Scene modeling code data
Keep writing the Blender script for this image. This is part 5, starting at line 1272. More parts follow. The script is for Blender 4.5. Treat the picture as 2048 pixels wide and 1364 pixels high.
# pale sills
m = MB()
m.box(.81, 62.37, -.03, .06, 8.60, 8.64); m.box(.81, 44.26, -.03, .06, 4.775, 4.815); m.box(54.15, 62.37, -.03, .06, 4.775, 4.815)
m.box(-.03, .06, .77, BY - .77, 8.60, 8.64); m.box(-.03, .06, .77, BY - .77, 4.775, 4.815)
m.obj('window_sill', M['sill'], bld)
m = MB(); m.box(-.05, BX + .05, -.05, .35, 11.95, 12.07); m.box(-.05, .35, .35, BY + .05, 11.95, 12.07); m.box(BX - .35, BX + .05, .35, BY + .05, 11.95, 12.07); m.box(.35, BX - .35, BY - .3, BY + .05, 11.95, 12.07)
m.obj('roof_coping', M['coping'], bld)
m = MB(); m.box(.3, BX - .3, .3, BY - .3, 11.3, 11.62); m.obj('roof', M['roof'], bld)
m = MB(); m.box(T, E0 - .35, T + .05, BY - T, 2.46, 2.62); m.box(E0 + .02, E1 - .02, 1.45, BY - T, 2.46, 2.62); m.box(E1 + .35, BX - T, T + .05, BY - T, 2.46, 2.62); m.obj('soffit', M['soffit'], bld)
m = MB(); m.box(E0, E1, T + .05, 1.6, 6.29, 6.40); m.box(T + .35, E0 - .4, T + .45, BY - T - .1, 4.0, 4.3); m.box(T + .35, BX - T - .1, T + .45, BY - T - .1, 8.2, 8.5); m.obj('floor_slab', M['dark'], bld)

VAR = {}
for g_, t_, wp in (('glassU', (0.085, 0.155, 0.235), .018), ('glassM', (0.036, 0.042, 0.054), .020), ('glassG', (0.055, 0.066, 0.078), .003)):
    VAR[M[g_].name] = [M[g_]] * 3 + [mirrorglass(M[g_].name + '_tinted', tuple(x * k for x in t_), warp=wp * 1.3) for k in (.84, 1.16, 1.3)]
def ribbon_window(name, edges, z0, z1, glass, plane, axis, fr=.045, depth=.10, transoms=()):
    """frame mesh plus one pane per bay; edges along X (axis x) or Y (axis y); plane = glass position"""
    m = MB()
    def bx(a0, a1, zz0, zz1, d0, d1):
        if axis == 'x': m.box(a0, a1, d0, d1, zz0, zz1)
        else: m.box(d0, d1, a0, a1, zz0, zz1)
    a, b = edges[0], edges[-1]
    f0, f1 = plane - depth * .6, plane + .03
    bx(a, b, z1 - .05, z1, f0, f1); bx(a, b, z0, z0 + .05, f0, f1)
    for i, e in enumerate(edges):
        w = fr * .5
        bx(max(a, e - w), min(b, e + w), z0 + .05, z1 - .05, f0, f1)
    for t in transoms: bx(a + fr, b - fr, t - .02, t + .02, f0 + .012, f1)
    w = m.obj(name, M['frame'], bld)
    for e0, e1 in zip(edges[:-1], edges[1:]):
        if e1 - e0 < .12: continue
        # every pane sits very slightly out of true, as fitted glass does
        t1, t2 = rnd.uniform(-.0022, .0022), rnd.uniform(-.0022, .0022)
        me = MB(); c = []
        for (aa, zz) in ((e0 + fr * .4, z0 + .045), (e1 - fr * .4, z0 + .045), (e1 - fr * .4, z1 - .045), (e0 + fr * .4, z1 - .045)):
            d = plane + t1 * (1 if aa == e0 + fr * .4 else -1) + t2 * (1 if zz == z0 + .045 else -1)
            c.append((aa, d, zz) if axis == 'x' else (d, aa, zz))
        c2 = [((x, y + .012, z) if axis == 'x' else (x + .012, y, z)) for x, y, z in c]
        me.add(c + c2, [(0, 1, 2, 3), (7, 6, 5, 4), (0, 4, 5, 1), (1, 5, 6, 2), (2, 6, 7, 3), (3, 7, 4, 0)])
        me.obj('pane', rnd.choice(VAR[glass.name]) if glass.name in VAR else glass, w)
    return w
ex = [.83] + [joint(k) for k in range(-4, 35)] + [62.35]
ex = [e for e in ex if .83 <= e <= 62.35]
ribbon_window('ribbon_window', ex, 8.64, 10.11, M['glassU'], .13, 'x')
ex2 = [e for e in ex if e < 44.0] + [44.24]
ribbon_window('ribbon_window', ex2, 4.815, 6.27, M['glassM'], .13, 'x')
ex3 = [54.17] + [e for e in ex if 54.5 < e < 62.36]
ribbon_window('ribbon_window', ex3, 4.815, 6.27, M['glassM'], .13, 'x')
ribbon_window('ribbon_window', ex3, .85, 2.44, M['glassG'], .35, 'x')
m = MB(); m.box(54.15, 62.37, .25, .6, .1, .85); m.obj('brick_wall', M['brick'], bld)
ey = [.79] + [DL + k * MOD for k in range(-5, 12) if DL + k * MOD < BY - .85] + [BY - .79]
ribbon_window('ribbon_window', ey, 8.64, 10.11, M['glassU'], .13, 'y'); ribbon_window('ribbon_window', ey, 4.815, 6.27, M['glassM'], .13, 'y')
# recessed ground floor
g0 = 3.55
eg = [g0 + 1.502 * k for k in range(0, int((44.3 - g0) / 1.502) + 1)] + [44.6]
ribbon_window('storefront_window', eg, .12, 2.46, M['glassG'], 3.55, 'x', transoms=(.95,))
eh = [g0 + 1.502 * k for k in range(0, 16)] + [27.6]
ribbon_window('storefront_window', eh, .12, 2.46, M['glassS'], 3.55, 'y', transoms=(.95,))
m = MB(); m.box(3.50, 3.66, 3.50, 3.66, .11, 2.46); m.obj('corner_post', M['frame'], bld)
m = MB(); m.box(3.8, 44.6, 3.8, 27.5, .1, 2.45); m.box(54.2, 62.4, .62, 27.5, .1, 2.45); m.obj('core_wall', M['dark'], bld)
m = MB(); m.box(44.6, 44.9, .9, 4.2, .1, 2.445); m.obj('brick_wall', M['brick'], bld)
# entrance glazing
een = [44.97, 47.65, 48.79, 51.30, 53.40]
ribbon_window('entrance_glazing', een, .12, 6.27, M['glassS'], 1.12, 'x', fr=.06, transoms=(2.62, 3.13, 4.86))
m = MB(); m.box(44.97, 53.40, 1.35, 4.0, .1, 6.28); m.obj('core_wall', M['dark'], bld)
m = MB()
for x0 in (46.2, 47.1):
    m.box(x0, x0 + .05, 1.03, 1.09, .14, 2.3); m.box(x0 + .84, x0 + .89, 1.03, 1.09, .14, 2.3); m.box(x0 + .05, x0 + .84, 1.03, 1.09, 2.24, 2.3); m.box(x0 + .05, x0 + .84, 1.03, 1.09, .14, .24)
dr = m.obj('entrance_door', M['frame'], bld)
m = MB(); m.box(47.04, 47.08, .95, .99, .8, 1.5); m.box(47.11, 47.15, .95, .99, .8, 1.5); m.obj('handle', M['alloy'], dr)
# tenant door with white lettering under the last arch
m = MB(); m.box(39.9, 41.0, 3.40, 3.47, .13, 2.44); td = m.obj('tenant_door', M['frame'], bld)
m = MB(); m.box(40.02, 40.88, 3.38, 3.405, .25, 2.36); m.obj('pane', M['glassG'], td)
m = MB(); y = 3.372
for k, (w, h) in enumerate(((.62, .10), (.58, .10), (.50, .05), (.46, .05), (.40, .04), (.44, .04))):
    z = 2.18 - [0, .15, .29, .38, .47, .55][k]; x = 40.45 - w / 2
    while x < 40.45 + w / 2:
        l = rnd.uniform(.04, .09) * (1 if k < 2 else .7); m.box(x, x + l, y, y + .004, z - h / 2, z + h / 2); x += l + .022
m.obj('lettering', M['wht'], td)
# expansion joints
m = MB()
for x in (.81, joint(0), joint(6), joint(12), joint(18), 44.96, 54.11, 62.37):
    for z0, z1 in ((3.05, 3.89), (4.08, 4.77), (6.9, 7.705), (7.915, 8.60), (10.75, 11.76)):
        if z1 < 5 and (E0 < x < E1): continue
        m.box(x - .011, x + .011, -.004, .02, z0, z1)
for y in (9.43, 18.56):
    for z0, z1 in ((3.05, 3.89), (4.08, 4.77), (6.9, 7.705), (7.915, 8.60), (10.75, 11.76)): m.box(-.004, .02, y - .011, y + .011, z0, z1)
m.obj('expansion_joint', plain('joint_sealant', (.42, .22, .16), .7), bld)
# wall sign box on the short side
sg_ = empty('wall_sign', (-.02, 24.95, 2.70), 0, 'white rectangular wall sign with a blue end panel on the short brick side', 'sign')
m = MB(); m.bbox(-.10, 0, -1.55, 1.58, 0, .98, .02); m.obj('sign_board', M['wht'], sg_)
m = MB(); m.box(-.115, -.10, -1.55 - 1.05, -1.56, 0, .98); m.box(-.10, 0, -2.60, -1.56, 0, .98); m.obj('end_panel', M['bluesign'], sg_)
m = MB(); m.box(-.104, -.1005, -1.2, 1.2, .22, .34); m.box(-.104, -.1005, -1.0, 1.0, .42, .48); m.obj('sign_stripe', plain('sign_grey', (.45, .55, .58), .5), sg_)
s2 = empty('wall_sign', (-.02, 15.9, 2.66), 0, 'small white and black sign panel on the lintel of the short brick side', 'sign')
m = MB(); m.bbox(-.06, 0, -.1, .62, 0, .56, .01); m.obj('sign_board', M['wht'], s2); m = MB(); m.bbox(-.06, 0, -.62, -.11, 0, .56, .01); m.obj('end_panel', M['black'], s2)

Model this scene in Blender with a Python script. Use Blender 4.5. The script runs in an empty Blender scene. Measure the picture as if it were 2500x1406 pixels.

— TASK DETAILS —
Please restate only the opening stretch of the records above: every line from the first through the one containing "m = MB(); m.box(.3, BX", exactly as written.

— TASK OUTPUT —
Keep writing the Blender script for this image. This is part 5, starting at line 1272. More parts follow. The script is for Blender 4.5. Treat the picture as 2048 pixels wide and 1364 pixels high.
# pale sills
m = MB()
m.box(.81, 62.37, -.03, .06, 8.60, 8.64); m.box(.81, 44.26, -.03, .06, 4.775, 4.815); m.box(54.15, 62.37, -.03, .06, 4.775, 4.815)
m.box(-.03, .06, .77, BY - .77, 8.60, 8.64); m.box(-.03, .06, .77, BY - .77, 4.775, 4.815)
m.obj('window_sill', M['sill'], bld)
m = MB(); m.box(-.05, BX + .05, -.05, .35, 11.95, 12.07); m.box(-.05, .35, .35, BY + .05, 11.95, 12.07); m.box(BX - .35, BX + .05, .35, BY + .05, 11.95, 12.07); m.box(.35, BX - .35, BY - .3, BY + .05, 11.95, 12.07)
m.obj('roof_coping', M['coping'], bld)
m = MB(); m.box(.3, BX - .3, .3, BY - .3, 11.3, 11.62); m.obj('roof', M['roof'], bld)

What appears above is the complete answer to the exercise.